* WRITTEN EXERCISE
Copy, character for character, the lines running from the one with "Write a Blender" to the one with "bpy.data.objects.remove(o)", ends included. Leave out every other line.

==== SUPPLIED RECORDS

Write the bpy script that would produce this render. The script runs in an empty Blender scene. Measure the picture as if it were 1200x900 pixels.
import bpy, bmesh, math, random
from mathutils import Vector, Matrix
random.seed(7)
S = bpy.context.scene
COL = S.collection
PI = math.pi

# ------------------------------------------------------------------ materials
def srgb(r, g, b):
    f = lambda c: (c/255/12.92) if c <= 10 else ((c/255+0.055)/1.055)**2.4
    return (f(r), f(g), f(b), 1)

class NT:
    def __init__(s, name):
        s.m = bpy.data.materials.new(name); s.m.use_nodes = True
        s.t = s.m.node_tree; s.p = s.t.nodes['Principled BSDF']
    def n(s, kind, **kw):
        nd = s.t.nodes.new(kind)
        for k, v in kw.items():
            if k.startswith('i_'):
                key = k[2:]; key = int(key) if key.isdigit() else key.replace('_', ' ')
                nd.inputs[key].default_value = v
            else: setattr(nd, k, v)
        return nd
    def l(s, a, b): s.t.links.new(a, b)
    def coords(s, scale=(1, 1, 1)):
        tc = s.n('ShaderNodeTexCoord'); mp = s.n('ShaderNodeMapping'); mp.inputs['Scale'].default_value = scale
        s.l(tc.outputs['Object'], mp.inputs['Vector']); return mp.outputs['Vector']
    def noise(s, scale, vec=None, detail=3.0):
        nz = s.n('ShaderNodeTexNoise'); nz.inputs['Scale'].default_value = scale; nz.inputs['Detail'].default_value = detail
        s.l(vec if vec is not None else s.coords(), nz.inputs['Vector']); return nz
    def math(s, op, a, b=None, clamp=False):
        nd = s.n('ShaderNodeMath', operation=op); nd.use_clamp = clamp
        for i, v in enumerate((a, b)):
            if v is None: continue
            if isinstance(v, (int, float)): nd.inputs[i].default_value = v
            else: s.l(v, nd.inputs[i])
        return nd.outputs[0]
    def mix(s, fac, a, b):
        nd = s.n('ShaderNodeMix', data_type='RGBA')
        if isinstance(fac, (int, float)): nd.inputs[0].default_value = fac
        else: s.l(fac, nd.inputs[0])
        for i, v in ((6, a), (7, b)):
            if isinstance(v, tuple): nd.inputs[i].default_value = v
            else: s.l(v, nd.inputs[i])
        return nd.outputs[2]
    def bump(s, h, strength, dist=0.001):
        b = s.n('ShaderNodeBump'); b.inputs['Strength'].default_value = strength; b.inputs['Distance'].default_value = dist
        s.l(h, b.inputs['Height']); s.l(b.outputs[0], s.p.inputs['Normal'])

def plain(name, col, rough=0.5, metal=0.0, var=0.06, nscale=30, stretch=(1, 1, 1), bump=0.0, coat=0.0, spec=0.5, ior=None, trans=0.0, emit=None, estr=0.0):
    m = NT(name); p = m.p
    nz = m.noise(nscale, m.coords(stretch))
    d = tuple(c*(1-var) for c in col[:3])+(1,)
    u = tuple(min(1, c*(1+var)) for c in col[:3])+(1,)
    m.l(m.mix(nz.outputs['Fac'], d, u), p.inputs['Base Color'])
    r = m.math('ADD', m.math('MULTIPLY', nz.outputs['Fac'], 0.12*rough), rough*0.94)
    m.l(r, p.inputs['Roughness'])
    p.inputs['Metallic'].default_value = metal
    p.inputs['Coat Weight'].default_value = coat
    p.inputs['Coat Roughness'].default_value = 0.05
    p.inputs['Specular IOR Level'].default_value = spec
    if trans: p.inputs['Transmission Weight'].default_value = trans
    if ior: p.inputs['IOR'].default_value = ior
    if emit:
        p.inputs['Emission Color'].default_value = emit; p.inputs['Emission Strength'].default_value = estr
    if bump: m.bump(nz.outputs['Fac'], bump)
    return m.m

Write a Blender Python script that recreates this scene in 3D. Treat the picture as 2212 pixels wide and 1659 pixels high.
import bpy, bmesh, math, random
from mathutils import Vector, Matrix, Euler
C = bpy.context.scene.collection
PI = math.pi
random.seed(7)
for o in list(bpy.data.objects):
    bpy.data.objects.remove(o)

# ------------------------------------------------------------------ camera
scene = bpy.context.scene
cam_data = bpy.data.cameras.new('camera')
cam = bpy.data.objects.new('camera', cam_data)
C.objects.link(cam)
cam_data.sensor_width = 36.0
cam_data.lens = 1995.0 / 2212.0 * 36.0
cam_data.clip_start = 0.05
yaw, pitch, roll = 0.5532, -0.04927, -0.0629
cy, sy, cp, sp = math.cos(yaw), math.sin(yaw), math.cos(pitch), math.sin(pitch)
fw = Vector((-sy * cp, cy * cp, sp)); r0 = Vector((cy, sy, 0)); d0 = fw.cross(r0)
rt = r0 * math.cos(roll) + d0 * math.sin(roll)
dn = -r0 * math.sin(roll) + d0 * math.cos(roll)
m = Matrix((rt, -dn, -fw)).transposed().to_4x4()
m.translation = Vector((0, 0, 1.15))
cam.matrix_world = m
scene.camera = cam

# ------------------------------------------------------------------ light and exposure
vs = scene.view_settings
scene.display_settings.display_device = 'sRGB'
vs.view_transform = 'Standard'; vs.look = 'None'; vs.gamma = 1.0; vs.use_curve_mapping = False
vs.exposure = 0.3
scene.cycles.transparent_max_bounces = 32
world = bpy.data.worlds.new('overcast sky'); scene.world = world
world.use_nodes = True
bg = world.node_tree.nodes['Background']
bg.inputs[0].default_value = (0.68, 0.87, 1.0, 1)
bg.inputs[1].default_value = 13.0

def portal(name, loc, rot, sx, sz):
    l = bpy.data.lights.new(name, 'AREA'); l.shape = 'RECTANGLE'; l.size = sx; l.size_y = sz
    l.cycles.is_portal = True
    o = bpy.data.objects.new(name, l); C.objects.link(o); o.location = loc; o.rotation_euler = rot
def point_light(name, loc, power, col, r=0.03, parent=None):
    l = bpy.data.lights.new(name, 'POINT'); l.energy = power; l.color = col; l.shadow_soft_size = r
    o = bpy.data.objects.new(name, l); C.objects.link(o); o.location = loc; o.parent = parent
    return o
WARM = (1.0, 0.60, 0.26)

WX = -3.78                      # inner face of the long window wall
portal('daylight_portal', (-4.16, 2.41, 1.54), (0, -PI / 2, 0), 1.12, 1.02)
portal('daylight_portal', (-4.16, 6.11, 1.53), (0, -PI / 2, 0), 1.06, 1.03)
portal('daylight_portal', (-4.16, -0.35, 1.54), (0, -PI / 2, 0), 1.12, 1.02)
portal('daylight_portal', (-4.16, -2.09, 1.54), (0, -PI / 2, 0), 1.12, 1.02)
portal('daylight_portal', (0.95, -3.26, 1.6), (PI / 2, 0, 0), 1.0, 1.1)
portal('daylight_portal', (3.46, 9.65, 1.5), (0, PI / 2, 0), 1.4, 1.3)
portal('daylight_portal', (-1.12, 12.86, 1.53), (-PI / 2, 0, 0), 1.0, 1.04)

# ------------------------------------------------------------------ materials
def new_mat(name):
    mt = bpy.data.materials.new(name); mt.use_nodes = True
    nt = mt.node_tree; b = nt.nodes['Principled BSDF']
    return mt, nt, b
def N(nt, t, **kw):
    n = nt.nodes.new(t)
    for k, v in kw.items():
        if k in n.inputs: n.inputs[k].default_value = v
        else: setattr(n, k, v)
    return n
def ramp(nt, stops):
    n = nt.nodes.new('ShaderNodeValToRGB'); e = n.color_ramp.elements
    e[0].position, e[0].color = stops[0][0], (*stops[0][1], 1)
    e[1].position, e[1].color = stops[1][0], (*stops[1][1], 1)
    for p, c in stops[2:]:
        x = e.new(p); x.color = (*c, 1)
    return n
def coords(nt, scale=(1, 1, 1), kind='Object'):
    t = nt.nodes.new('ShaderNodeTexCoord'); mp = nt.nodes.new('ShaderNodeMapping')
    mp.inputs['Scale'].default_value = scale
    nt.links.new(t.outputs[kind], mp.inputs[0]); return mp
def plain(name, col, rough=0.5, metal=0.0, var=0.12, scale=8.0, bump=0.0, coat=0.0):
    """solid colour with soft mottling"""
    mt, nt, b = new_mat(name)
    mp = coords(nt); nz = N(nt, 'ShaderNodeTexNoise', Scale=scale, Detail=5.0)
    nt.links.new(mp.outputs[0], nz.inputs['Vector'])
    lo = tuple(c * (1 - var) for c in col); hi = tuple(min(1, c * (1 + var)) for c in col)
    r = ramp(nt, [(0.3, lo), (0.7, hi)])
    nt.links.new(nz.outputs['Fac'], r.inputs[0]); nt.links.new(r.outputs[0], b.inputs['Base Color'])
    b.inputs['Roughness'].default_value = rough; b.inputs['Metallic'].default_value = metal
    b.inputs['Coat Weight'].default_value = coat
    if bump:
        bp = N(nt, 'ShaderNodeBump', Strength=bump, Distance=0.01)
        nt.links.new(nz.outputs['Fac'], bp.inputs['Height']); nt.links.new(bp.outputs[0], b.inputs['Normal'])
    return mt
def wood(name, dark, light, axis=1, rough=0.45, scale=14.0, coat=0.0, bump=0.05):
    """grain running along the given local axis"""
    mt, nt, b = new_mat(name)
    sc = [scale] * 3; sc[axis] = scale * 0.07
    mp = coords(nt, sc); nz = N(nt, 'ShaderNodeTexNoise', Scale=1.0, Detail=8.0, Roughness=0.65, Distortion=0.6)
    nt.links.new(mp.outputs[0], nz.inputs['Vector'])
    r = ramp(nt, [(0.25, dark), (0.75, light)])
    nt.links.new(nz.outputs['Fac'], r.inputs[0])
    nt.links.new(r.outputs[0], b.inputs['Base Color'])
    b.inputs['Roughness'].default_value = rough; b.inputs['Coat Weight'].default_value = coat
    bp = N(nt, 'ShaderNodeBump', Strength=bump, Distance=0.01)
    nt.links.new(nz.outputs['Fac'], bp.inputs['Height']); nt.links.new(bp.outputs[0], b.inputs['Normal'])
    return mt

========

* RESPONSE TO THIS EXERCISE
Write a Blender Python script that recreates this scene in 3D. Treat the picture as 2212 pixels wide and 1659 pixels high.
import bpy, bmesh, math, random
from mathutils import Vector, Matrix, Euler
C = bpy.context.scene.collection
PI = math.pi
random.seed(7)
for o in list(bpy.data.objects):
    bpy.data.objects.remove(o)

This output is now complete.